Being a woman…

…is not easy at times. This is not the first time I’ve spoken up against online abuse and it will not be the last. Yet, it never seems to end. As a woman, the minute you say something the majority doesn’t agree with, you’re targeted. Sometimes it’s people making you see sense, sometimes it is those who malign you and question your integrity and at other times it is those who threaten you into silence. But, almost always, the fact that you’re a woman is held against you.
If you follow me on twitter, you’ll know that I have refrained from commenting on politics and especially on the political right wing in India. This is mainly because I find objectivity sorely lacking in Indian political discourse. The attitude usually is, “if you’re not with me, you’re against me”. To elaborate, you either believe that the BJP Prime Ministerial candidate is the best thing to have happened to India or you’re a dynasty apologist. People like me who harbour a certain ambivalence to both mainstream parties and almost every other party in-between are considered outcasts. Indeed, there can be no middle path in Indian politics today. This basically forced me, and I believe many others like me, into preferring to watch from the sidelines.
In this situation, the news that Muthalik had joined the BJP shocked me into speaking out. So outraged was I with the idea that a hooligan could actually be admitted into a mainstream political party that could well be tomorrow’s ruling elite that I finally sent one one tweet on rethinking my ambivalence to the party.
Less than three hours after that tweet went out, I found myself inundated by @ mentions and retweets suggesting that I should go lick the feet of the Congress. The reactions did not stop there. As is usually the case, they extended to my character and my beliefs, even my family and my person. One well-meaning critic asked me what I know of Muthalik apart from what’s published by the mainstream “paid” media. Some critics helpfully pointed out that being a woman, I should watch out.
To all these people I have just question. Can’t you think of any better way to disagree with a person other than to malign her character and threaten her into silence? I find misogyny so rampant in the online world that nobody even stops to think about it any more. The last time I spoke out against the hooliganism of the Ram Sene in Mangalore, I was threatened and intimidated. There is no guarantee that this won’t happen again. In fact, I’m pretty sure that if I we’re to speak out against any political party at all, I’d be targeted in much the same way.
I find that otherwise rational and normal human beings become strangely intolerant when they start supporting one or the other political party. This is true about people across the political spectrum. What explains this? The need to belong? The need to identify with a group, however big or small? Or is it simply that ambiguity and ambivalence are too difficult for them to take? I don’t have answers. And perhaps never will.
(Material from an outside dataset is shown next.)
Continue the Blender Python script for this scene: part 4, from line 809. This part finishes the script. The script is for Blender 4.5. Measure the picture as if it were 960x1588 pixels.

One thought on “Being a woman…

  1. valluvarselvan says:

    It happens to all.When I was in Bombay which is supposed to be better than other places and considered a cosmopolitan city,I was reminded of my vulnerability and advised to be careful while expressing my opinions/point of view on things considered controversial and against the majority’s opinion.By vulnerability he probably had my minority status in many respects.He himself seemed to be hurt by what I was telling about the craze about being considered Aryans and hence descendants of European invaders/settlers.